Saturday, July 18, 2020

DIY - Under Panel Drain (Speed) Holes

I read about Model 3s losing their bumpers due to filling up with water. When I look underneath at the rear diffuser and I see that there are some small holes where it meets the undertray for drainage, so I decided to make some enlarged holes along the slope. Drilling holes in cars always reminds me of this clip from the Simpsons.

"Speed holes"

I decided to perform this modification without having to remove the diffuser from the rear bumper as that was way too much work. This is where my "speed" holes are position and they do not interfere with the rear deep trunk section.

Approximately 6.5 inches back from the edge of the point where the undertray had a second bend on both sides. Look at the starting point of my tape measure. Going any further will be underneath the "under" trunk storage space and and closer will be too level.
Location of each drain hole.
I did not have to jack up the car, I simply used a 5/8" hole bit and hand twisted it using a ratchet so that it would not hit any parts with power tools and then used tiny blade to clean out any plastic burrs. The good thing about 5/8" is that it is easy to find plugs to seal the holes in case I made an error with my speed holes idea in the future.
Starting left side hole using a 5/8" bit

Made a parallel hole on the right side.
Drain hole on right side.
To test this, I poured a gallon or two of water in the rear windshield and saw water coming from my new speed hole. What I am unable to test is if the holes allow water to be sucked in while driving.
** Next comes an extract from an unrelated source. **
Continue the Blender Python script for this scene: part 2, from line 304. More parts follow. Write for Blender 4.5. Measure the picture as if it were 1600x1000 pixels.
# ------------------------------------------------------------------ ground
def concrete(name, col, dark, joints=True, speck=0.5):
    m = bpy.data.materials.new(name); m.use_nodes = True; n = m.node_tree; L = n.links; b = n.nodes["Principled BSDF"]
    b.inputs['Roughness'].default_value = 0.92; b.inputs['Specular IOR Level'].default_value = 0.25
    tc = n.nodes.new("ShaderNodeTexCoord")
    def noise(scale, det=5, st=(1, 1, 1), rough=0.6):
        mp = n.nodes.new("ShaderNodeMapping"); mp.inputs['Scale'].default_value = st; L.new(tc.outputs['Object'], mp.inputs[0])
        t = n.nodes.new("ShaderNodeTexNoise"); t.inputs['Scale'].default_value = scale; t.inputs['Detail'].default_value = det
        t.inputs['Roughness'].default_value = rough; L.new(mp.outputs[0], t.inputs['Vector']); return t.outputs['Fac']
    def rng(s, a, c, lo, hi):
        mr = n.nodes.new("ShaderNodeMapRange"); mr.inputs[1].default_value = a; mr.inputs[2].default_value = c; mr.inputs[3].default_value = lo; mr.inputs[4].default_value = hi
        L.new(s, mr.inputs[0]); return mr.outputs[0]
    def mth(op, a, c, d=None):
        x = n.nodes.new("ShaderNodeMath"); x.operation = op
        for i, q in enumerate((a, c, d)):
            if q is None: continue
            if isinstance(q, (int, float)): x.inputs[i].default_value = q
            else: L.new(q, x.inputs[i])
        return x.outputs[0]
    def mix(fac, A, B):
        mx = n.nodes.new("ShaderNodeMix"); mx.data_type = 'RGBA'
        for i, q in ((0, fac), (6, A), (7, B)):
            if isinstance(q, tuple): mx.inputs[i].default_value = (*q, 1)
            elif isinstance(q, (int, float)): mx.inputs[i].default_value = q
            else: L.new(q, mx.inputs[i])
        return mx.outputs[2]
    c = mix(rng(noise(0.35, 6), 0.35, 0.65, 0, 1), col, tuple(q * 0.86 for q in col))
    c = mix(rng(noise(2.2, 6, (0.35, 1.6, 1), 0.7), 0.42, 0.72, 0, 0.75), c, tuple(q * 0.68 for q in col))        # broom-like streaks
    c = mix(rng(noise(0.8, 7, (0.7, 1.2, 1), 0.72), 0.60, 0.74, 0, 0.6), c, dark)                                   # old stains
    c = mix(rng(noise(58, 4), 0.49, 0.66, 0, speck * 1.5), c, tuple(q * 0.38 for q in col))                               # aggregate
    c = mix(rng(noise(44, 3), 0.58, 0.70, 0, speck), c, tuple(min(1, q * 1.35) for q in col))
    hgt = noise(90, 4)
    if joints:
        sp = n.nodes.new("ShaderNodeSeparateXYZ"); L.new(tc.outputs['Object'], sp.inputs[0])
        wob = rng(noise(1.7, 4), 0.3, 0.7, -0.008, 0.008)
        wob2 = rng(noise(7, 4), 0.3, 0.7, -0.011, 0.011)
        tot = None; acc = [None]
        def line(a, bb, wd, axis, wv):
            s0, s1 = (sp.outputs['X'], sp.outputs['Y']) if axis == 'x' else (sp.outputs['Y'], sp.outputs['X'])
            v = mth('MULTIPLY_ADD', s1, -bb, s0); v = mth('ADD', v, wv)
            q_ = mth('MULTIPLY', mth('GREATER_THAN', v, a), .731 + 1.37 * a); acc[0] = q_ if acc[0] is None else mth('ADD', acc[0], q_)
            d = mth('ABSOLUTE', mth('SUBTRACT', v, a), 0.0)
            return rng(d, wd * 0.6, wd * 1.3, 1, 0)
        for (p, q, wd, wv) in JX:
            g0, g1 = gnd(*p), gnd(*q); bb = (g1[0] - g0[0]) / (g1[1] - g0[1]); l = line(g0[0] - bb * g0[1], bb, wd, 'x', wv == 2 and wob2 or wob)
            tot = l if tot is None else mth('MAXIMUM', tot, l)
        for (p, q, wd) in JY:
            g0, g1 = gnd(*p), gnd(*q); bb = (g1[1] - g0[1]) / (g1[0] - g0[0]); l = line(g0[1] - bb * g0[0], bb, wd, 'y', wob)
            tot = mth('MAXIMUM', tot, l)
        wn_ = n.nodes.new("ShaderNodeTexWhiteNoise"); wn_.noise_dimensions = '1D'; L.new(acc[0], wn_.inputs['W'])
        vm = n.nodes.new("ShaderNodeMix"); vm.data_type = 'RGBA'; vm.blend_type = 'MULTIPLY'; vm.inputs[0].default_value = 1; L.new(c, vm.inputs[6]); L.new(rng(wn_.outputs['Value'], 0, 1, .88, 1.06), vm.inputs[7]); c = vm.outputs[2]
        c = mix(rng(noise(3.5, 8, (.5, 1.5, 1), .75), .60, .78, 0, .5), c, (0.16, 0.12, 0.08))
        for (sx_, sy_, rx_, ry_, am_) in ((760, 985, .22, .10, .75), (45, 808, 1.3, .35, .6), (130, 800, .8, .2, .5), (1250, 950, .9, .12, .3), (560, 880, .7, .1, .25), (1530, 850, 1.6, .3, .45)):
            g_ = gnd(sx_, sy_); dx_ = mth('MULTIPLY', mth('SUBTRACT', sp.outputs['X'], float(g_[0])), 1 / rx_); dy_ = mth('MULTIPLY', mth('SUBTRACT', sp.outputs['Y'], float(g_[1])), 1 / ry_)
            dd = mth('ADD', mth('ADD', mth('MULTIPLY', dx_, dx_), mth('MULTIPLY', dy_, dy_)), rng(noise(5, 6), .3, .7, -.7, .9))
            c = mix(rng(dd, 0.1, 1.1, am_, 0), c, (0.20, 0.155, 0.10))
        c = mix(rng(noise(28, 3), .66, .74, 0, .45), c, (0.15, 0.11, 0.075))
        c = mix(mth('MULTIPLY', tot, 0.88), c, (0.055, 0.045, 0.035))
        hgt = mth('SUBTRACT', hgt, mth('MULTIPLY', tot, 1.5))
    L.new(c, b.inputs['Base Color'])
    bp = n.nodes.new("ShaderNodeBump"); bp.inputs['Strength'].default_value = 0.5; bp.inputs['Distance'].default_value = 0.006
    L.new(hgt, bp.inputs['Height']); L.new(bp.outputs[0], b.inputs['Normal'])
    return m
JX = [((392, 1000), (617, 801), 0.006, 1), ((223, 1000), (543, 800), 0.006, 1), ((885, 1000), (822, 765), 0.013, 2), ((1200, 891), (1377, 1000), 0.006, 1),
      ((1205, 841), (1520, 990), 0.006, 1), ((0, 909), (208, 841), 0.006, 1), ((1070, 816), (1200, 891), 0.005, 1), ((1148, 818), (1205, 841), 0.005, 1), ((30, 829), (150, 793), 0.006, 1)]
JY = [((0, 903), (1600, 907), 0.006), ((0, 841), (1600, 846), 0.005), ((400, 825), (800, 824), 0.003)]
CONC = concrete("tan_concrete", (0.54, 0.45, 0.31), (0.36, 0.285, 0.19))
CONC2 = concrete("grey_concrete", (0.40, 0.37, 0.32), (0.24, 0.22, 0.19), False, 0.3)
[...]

When I was installing new spring in the rear, I had to remove the rear diffuser, so I decided to study the pattern of the dirt that was collecting and staining the rear diffuser. The is the result of ~5000 miles of paved road driving. 

Dirt Collection from ~5000mi
So based on this I can really imagine someone collecting a few pounds of dirt from driving a couple of thousand miles on unpaved dirt roads.

Observing the rear diffuser top side reveals the stock drain holes in green. My earlier holes are in red and the dirt concentration I have shown with a yellow arrow.

Dirt concentration spots
So based on the observation it appears these V-shapes serve a structural purpose and possibly an aero purpose, but each segment must be able drain the liquid and dirt.

Dirt collects on edges.
I made some new "speed holes" using a smaller drill bit to match the side of the factory holes on both ends of the tray as shown in red. The other other red hole was my original one from before which I can plug up, but leaving there for now. This should allow for more water drainage from the diffuser.

New smaller drain holes added to each edge
One of the reasons I left the bigger holes in place is that if dirt collects, I can easily stick my finder of a small tool to and see if it comes out dirt to give me an indication of the amount of dirt and sand trapped in there to warrant an future diffuser removal.